That money can go towards them getting into a better school, eating healthier and in some cases the money can just be enough for a pair of shoes and that is alright. We have perpetuated the wrong notion that single mothers need to suffer it out but I mean if there is a law that alleviates that suffering even just a little, why not relieve yourself of the suffering?

Some women are so kindhearted and so full of compassion that they will hold out on claiming for child support because their child’s father is not making enough money or has enough of other problems. I admire that trait of being considerate and understanding to even those that do not deserve it but my first instinct towards these compassionate women is to grab them and shout some sense into them.

Clearly this man does not care about your suffering that is why he is not helping to raise his little ones and if they made the decision to lay with you surely they should have been ready to deal with any other business that arose from there. Plus the child has needs regardless of whether the father was ready to be a father or not.

If this father that is trying to the best of his abilities and is communicating with you constantly especially via his actions that he is present for his children and even if the funds do not permit immediately, will work tirelessly to provide, then yes compassion and understanding are in order. The opposite deserves a legal awakening, period.

Another issue one should keep in mind when debating over filing for child support or not is the participation of the other parent in the child’s life.
Unfortunately as women, we many at time select the worst possible candidates to father our children, you know those individuals who will cuss their own mothers out?

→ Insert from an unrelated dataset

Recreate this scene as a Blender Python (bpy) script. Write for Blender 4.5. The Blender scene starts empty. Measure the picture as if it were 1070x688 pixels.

When we realise the type of human being they are we then make the decision to leave them out of our children’s lives because of the questionable influence they could have on the kids. However, when you do decide to file for child support you should be ready to have this man practise his paternal rights because the process requires proving paternity (that this man that you are claiming money from is indeed the father of the children in subject). This means that he can be awarded visitation, shared custody and things like that, that go against your decision to have him stay at a distance.

Honestly, this decision is a lot and the advice you get from friends, family and columns like this may add on to the complications. At the end of the day only we know our individual situations. Some women have been blessed to co-parent with men who have the ability to step up to the plate and be a dad in all aspects of the word. In such situations these parents are able to sort out such issues amicably between themselves.

Other women are grossly unlucky and have found themselves between a rock and hard place and have no choice but to rope in the law in an attempt to get their children’s fathers to cooperate.

It is not ideal but filing for child support is often the last and only resort that will work. Lastly, do your research. Familiarise yourself with the country’s maintenance act and custody laws and what to expect in retaliation from the other parent. Above all, remember to keep your child’s needs as the first priority.